Prosecutors say Muth called police early on Aug. 12, 2011, to report finding his wife dead in a third-floor bathroom of the home they shared in Georgetown, a posh Washington neighborhood. Investigators initially treated the death as one of natural causes but named Muth as the suspect after finding no signs of forced entry and determining that he and Drath were the only ones home at the time she would have died.

With Drath's daughters and other relatives present in the courtroom, prosecutors presented graphic photographs of Drath sprawled out dead on the bathroom floor. A large, bloody gash covered her neck, another wound was found on the back of her neck and a fingernail had been nearly ripped off, Jamison said.

She said the position of Drath's body struck her as peculiar for someone who would have died from a fall, as Muth had maintained, or of natural causes. She said it appeared likely that Drath had died somewhere else in the house and then been placed in the bathroom, which prosecutors contend is what actually happened.

One of Drath's daughters, Connie Drath Dwyer, also took the stand Monday, saying Muth had begun pressuring her mother for money and insisted that he be able to keep items of household furniture upon her death. She recalled how he wore an eye patch the first time they met, saying he had lost his eye to injury while making a reference to having been a mercenary soldier in South America. She said she never again saw him with a patch and never noticed problems with his eye.

Prosecutors contend the eye patch was part of a web of elaborate fictions that Muth spun about his professional career and connections. He had claimed to be a brigadier general with the Iraqi army, but prosecutors say the military uniform he would wear around the neighborhood was actually purchased and that he had no authentic army connections.

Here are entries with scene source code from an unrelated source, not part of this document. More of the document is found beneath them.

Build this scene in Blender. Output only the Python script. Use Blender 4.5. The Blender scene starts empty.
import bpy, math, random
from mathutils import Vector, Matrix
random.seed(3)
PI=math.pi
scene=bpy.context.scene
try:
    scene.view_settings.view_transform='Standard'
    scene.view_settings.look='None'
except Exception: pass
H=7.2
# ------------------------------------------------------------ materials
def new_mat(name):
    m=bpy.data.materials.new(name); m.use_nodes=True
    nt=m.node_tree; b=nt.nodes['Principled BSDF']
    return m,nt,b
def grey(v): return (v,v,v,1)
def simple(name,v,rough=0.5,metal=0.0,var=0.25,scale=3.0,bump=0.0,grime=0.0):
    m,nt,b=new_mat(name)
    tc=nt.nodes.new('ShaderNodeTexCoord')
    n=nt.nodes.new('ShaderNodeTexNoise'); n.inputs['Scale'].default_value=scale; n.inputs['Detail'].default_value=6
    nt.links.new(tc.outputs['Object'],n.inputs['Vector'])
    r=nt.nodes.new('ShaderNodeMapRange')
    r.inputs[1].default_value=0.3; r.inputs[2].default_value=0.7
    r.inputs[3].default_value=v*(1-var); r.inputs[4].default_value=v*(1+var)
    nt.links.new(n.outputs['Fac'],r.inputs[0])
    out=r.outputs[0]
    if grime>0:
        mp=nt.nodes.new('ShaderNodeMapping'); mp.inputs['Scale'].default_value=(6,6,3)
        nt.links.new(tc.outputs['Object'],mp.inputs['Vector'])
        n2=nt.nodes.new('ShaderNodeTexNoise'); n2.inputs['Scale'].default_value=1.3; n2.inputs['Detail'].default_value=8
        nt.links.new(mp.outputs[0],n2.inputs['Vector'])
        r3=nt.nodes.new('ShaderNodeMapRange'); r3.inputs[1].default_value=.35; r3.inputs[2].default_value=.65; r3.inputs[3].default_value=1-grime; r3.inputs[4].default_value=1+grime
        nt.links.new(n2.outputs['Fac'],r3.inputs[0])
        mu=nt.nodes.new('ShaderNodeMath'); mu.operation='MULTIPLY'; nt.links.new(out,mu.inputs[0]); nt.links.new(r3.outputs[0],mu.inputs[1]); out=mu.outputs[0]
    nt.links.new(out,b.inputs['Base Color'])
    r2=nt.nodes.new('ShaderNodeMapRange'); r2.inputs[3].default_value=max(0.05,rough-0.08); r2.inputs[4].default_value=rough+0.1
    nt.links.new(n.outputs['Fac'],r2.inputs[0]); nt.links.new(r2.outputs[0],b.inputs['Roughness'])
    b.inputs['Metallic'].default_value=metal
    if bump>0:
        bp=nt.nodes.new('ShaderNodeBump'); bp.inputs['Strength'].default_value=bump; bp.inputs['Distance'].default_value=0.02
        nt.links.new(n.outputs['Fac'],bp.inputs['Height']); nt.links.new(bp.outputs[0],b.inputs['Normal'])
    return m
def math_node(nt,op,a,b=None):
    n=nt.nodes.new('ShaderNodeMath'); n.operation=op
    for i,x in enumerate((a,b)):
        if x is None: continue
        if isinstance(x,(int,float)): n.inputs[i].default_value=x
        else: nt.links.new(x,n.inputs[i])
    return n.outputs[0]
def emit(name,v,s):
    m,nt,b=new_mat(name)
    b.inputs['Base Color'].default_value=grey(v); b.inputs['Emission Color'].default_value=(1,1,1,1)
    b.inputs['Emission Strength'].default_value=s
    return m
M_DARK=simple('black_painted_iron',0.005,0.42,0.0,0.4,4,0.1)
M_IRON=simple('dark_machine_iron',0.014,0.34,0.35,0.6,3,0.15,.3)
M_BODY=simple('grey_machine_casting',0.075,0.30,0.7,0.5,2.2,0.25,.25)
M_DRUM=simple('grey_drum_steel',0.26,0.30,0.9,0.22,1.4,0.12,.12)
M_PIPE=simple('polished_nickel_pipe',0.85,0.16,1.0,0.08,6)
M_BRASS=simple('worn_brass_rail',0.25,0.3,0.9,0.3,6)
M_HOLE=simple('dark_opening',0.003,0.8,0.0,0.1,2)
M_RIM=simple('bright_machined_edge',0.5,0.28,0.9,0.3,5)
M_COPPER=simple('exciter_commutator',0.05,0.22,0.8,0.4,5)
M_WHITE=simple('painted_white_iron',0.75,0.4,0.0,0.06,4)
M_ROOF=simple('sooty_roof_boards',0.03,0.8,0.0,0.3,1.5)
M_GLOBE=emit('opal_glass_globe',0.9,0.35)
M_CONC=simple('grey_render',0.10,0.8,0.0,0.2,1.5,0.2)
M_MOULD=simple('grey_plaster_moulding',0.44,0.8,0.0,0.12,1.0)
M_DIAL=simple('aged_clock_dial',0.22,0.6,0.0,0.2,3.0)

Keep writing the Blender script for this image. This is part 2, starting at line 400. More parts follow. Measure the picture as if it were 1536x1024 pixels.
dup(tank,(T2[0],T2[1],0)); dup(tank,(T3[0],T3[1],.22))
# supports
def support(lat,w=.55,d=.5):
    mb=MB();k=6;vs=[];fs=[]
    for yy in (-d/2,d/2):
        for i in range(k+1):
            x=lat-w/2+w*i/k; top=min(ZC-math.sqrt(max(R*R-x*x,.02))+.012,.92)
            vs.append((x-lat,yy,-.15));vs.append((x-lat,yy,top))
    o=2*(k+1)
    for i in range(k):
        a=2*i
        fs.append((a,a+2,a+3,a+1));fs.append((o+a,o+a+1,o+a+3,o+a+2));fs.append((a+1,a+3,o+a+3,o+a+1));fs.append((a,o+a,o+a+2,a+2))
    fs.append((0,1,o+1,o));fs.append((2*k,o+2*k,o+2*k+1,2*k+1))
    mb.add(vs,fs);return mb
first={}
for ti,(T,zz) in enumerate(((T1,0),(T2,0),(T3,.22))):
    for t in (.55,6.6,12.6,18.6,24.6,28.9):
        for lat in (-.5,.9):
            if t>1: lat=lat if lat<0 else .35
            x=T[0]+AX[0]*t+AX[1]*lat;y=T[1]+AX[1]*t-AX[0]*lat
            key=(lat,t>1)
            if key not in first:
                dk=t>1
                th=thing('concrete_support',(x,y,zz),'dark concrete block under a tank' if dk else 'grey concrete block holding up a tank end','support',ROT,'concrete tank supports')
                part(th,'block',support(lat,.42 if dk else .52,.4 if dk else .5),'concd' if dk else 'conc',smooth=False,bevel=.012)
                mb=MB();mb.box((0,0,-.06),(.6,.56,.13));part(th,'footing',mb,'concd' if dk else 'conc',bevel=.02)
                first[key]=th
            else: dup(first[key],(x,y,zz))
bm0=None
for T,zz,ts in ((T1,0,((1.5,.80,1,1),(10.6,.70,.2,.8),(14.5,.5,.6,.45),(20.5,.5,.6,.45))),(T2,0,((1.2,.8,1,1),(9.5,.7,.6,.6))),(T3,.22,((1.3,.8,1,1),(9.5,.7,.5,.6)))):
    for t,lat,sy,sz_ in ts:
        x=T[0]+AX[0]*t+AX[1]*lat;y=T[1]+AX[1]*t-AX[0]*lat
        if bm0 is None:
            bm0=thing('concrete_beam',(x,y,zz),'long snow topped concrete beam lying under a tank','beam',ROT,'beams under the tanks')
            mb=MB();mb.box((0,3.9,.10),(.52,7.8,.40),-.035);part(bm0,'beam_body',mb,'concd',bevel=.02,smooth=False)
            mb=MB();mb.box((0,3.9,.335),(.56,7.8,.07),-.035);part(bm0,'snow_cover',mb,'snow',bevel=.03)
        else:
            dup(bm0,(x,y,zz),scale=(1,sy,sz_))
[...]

After Drath died, he balked when asked to compose an obituary for her, even though he wrote about his wife all the time and prepared speeches for her to deliver, Dwyer said. She said she ultimately wrote up an obituary that said her mother had died after being injured in a fall, consistent with what Muth had told the family.

"The papers always like to have a cause of death," she explained. "I thought I had to put something in."